Los Trancos Creek has several minor tributaries. Named tributaries are Bovet Creek, Buckeye Creek, and Felt Creek. Bovet Creek begins in Coal Mine Ridge Open Space Preserve of Portola Valley Ranch, and is named after the local prominent ranch owner, Antoine Francis Bovet, who died in 1973.[4] Bovet Creek flows down along Valley Oaks Street in Buckeye Creek is a small tributary that enters from the east with origins in Palo Alto Foohills Park, including Boronda Reservoir. Felt Creek is another small ephemeral tributary which begins in the Pearson-Arastradero Preserve, then passes north under Arastradero Road where it was dammed to create Felt Lake. The Felt Lake Diversion ditch begins at the intersection of Arastradero and Alpine Roads and diverts high winter Los Trancos Creek flows to join Felt Creek before the latter enters Felt Lake. Below the reservoir, Felt Creek rejoins Los Trancos Creek just north of Interstate 280. Of interest, Felt Creek may have historically joined Los Trancos Creek just north of Arastradero Road on the 1876 Thompson & West map of Santa Clara County.[5]
The next watershed to the west is Corte Madera Creek, another tributary of San Francisquito Creek. The confluence of Los Trancos Creek with San Francisquito Creek occurs just below Piers Lane Road (between Interstate 280 and the Stanford Golf Course) in a small residential island of land belonging to Menlo Park within Stanford's lands.
In 1929 Stanford installed a diversion dam on Los Trancos Creek to its Felt Lake water storage reservoir. The dam, located just below the intersection of Arastradero and Alpine Roads, blocked access of anadromous steelhead trout (Oncorhynchus mykiss) to over 3miles of pristine upstream spawning grounds.[6] In 2009, Stanford University completed construction of a new fish screen and ladder as the previous fish ladder was an "Alaska Steep Pass" designed for much higher flows.[7] The upper watershed is wholly protected within the Los Trancos Open Space Preserve just northwest of Page Mill Road and east of Skyline Boulevard. Spawning steelhead in Los Trancos Creek below the Felt Lake diversion dam vary from zero in drought years to several hundreds in wetter years and occurs from February to April.
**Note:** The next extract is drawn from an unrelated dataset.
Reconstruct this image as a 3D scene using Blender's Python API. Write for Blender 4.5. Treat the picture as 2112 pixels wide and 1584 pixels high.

Steelhead spend two years in freshwater before heading to the Bay and field studies in the Stanford portion of Los Trancos Creek have found hundreds of young trout ranging from ~140 per mile to nearly 600 per mile.[8]
From 2016 through 2020, a pair of bald eagles (Haliaeetus leucocephalus) has nested in a large eucalyptus tree near Felt Lake and the Pearson-Arastradero Preserve.[9]
Excellent hiking from the Piers Lane parking area on Alpine Road crosses over San Franciscquito Creek and Los Trancos Creek just above their confluence and proceeds to the Stanford Dish. It is open from sunrise to sunset and no bicycles or dogs are allowed.[10]
The Coal Mine Ridge of Portola Valley Ranch has many walking (closed to biking) trails.[11]
The headwaters of Los Trancos Creek are easily accessed from Page Mill Road in the Los Trancos Open Space Preserve of the Midpeninsula Regional Open Space District and include the Lost Creek Trail, the San Andreas Fault Trail, the Page Mill Trail and Los Trancos Trail.[12]